Fils
d’émigrés espagnols employés à la conciergerie d’un bloc locatif de la
banlieue genevoise, José, 9 ans, qui n’aime pas qu’on l’appelle
Joselito et donne des coups de poing à proportion de son cuisant besoin
de tendresse, vit un arrachement que des milliers d’enfants connaissent
en Suisse par les temps qui courent, lié à l’émigration et au choc des
cultures… …De ce difficile et beau sujet, Hubert Auque a su tirer un
texte qui échappe à la fois au «premier degré» du naturalisme social et
à la parodie du langage enfantin.
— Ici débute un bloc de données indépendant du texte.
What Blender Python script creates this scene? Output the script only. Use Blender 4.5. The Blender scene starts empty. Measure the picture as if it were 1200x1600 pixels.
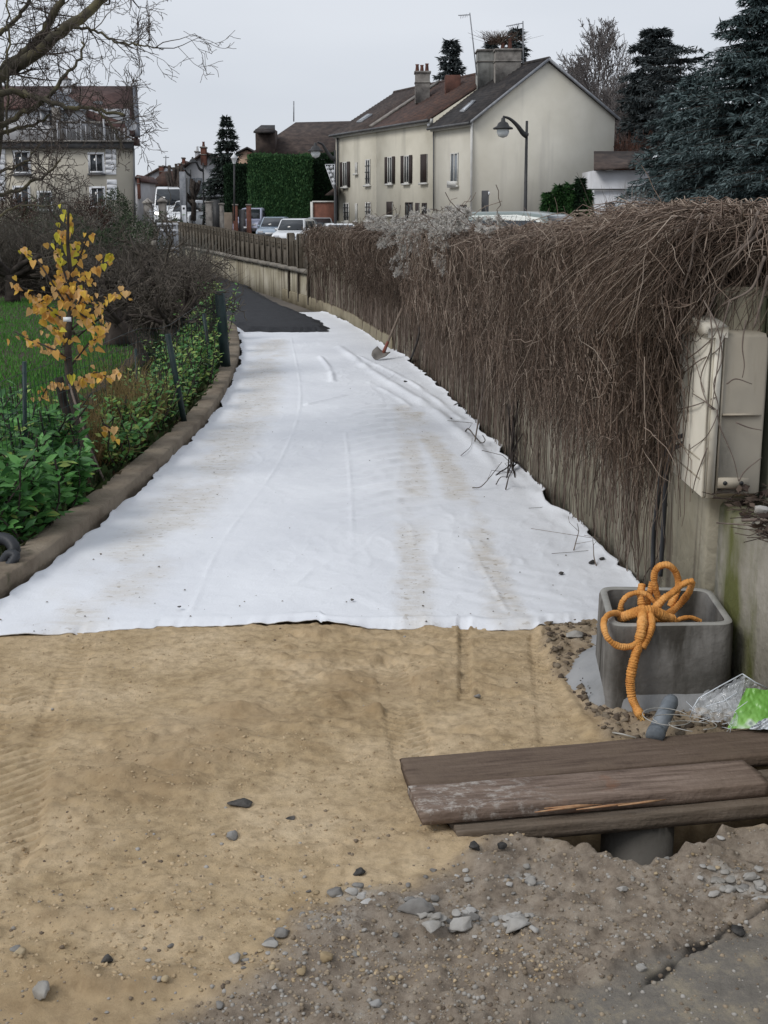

Si les raisonnements de José frisent
ici et là le code de la crédibilité, ses notations plus concrètes sur
la vie qu’il menait en Espagne, entre sa chère Abuelita et le père de
remplacement qu’a été pour lui son oncle Juan, et sur sa problématique
réinsertion dans sa «vraie» famille, auprès d’un petit frère qu’il lui
reste à adopter, se trouvent modulées par une voix dont la justesse
s’impose au fil des pages. …Ce qu’il y a de particulièrement
original dans ce livre, c’est qu’Hubert Auque ressaisit l’apprentissage
affectif de José à fleur de langage. Malgré tout ce que le passage
d’une langue à l’autre peut avoir de déstabilisant, José mûrit en
exprimant son désarroi et sa révolte: ce qu’il perd d’un côté et ce
qu’il lui faut conquérir de l’autre, avec les mots pour seul repère.